Johnson’s beginnings as an abstract painter came in London in the 1960s, where he became enamoured with the work of Arshile Gorky, Mark Rothko and Kenzo Okada. From London and New York in the 1960s and 1970s to Sydney in the present day, Johnson’s focus has been upon the power of the colour field in works that read as immersive abstract landscapes. Within his expanses of colour, there is also a distinct and continuous attention paid to texture, from sleek, hard-edged, grid paintings in the 1960s and 1970s through to layered, lyrical webs of colour executed from the 1980s to early 2000s. His oeuvre is one of fluid, vital abstraction unfettered from strict geometry or an underpinning ideology, and never at risk of becoming mannered or repetitive: ‘I’m continually trying to avoid blind spots in the repetition of the marks, but they happen, and then there’s a luxury to add more rather than reduce.’

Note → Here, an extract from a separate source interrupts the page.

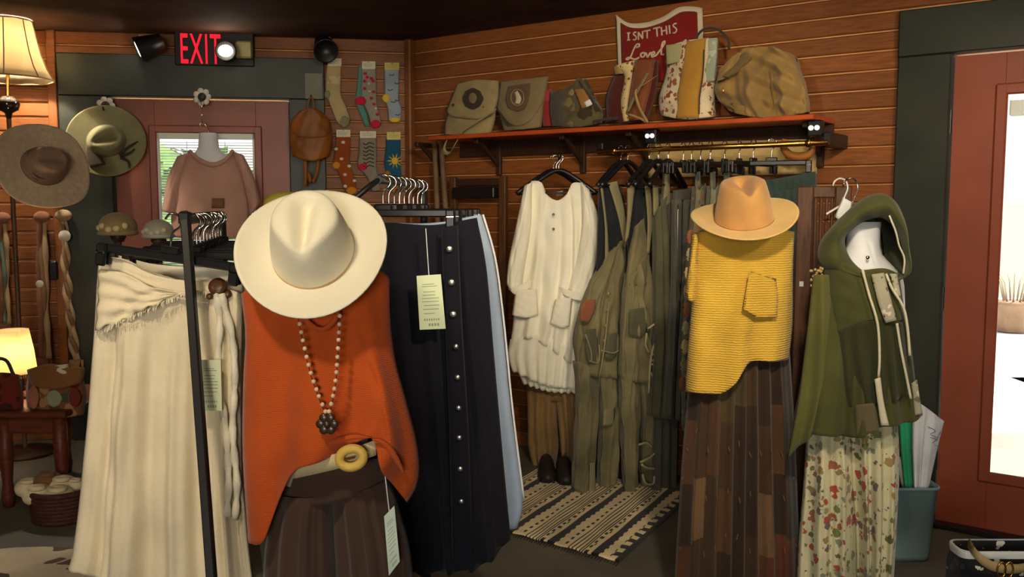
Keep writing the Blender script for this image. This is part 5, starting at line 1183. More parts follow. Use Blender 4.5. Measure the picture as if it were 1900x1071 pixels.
# ------------------------------------------------------------------ door hooks, hanging mauve top
wlh = WL.moved(.05)
petal_w = mat('white_enamel', srgb(205, 200, 190), rough=.4); petal_d = mat('dark_enamel', srgb(50, 44, 40), rough=.4)
def flower_hook(px, py, label, rp):
    c = WL.px(px, py, rp); r = root('flower_hook', c, label, 'hook', 'flower hooks by the left door'); R_ = 11/F*5.4
    for k in range(7):
        t = 2*math.pi*k/7; MB().ball(c+WL.a*(R_*math.cos(t))+Z3*(R_*math.sin(t)), (R_*.52, .008, R_*.52), 10, 8, (WL.a, WL.n, Z3)).build('petal', petal_w, r, True)
    MB().ball(c+WL.n*.006, (R_*.7, .012, R_*.7), 12, 8, (WL.a, WL.n, Z3)).build('centre', petal_d, r, True)
    MB().tube([c-WL.n*.0-Z3*.01, c+WL.n*.05-Z3*.03, c+WL.n*.06-Z3*.012], .006, 6).build('prong', petal_d, r, True)
    return c
fh = flower_hook(375, 180, 'white flower-shaped hook above the mauve top on the door', .052)
flower_hook(196, 196, 'white flower-shaped hook above the olive brimmed hat', .05)
bp = WL.moved(.14)
bx = bp.px(388, 300)
mb_r = torso('hanging_bust', 'white hanging bust form wearing the mauve top on the left door', (bx.x, bx.y), [(bp.px(390, 440).z, .13, .07), (bp.px(390, 380).z, .15, .075), (bp.px(390, 320).z, .18, .07), (bp.px(390, 300).z, .16, .055), (bp.px(390, 286).z, .09, .05), (bp.px(390, 275).z, .06, .048), (bp.px(390, 258).z, .055, .045), (bp.px(390, 247).z, .05, .042)], form_w, yaw=math.radians(9))
MB().tube(spline([bp.px(388, 250), bp.px(387, 240), bp.px(378, 228), bp.px(372, 228), bp.px(371, 236)], 14), .004, 6).build('hanging_hook', chrome, mb_r, True)
MB().tube([fh+WL.n*.055-Z3*.02, bp.px(375, 205), bp.px(374, 230)], .0028, 6).build('chain', chrome, mb_r, True)
mauve = fabric('mauve_knit', (190, 148, 134), var=.08, bump=.4, bscale=150)
g = root('mauve_top', bp.px(390, 440), 'mauve cowl-neck top on the hanging bust in front of the left door', 'top')
cloth('body', [(350, 282), (375, 300), (395, 303), (420, 292), (432, 280)], [(350, 282), (325, 330), (318, 390), (318, 440)], [(432, 280), (452, 330), (462, 390), (462, 440)], [(318, 440), (390, 446), (462, 440)], bp, .10, mauve, g, nu=44, nv=30, folds=[(3, .008, 1, .8)], wrinkle=.003)
cloth('sleeve', [(330, 290), (352, 282)], [(330, 290), (312, 330), (304, 375), (300, 392)], [(352, 282), (340, 330), (330, 372), (330, 400)], [(300, 392), (330, 400)], bp, .06, mauve, g, nu=16, nv=16, wrinkle=.004)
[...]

In 1968 Johnson was included in the 'The Field', the inaugural exhibition at the National Gallery of Victoria, Melbourne. In 2018, Johnson’s work returned in ‘The Field Revisited’, National Gallery of Victoria, which commemorated the 50th anniversary of the original show. In 1969 his work was included in the X Bienal Internacional de São Paolo, Brazil, and the UNESCO Biennale, Cagnes-Sur-Mer, France. In 1975 Johnson's first major survey was presented by the Institute of Modern Art, Brisbane, followed by surveys at the University of Melbourne in 1986 and at the Art Gallery of NSW, Sydney in 1989. In 2014 Johnson was awarded the Wynne Prize for Landscape Painting, Art Gallery of NSW, Sydney.